Former Consumer Product Czar in WashPost: Regulate Bullets

January 7th, 2016 2:19 PM

Ann Brown thinks you’re stupid, and that’s not just because she’s a former chairman of the U.S. Consumer Product Safety Commission (motto: “Saving American from Themselves for More Than 40 Years.”) No, it’s because even though you reject liberal gun control measures, she’s sure you’d be A-okay with liberal bullet control measures.

Writing in The Washington Post January 6, Brown called for the federal regulation of ammunition, noting correctly that Obama’s new raft of executive actions on guns had little “chance of achieving even a small reduction in this carnage.” 

“This carnage” is more than high-profile mass shootings, Brown explained. “[B]igger problems with guns often go unnoticed: the hundreds killed annually in intimate-partner violence; those killed by kids too young to know what pulling a trigger can do; the 21,000 Americans who commit suicide with a firearm each year.”

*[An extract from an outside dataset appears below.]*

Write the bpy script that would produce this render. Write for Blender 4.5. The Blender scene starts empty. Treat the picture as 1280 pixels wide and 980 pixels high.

Wait, bad things happen involving guns? Why haven’t we heard about this? There oughta be a law …

But, darn it, our gun violence rate can’t be allowed to continue declining on its own, without help from clever bureaucrats like Brown. Something must be banned, or regulated, or at least taxed.

See, according to Brown, the Second Amendment doesn’t protect ammo purchases. And some places already regulate ammo.

In 2008, Sacramento seized thousands of rounds, identifying 156 people prohibited from owning guns or ammunition in the process, while the city’s murder rate declined more than 30 percent between 2008 and 2013. 

That’s terrific if you buy the cause-and-effect assertion, but you can bet the next 156 miscreants were a lot harder to get.  Brown wrote that, “When someone who may be dangerous is prevented from buying ammunition, any gun he has hidden becomes like a car without gas: a useless hunk of metal.”

Yeah, if you accept that the dangerous guy who had the resourcefulness to acquire a gun he’s not supposed to own isn’t going to figure out a way to get the bullets it runs on.

The same criminal that sold the illegal gun can provide bullets too – and ammo needn’t be sold in bulk. How many shots are fired in the commission of the average gun crime? A box of 25 or 50 rounds will suffice for a number of actual shooting crimes. Though it’s horrible to contemplate, accidents and suicides only require one. And, unlike drugs, bullets don’t get consumed daily. So a black market for ammo needs very little infrastructure (or product) to thrive.

Brown noted that “James Holmes bought more than 4,000 rounds online before his 2012 rampage in a Colorado movie theater.” Clearly, Holmes shouldn’t have been able to. He shouldn’t have been able to buy his guns either, but Brown isn’t proposing mental health system reforms that would have prevented either acquisition.

But she is pitching us on an idea she says should get bi-partisan support. After all, Brown wrote, in California Gov. Arnold Schwarzenegger signed a bill banning lead ammunition in state wilderness areas to save some birds. Well, if a conservative hero like Ahnold did it, sign me up!

In sum, Brown is hoping you’ll believe that regulating ammo is somehow different than regulating guns, and that such regulation would do anything to address gun violence. So yes, she thinks you’re stupid. Oh, and she wants you to believe that her old gang of government worrywarts at The Consumer Product Safety Commission can oversee “a national standard” because it “knows that one size does not fit all.” So she thinks you’re hopelessly, droolingly stupid.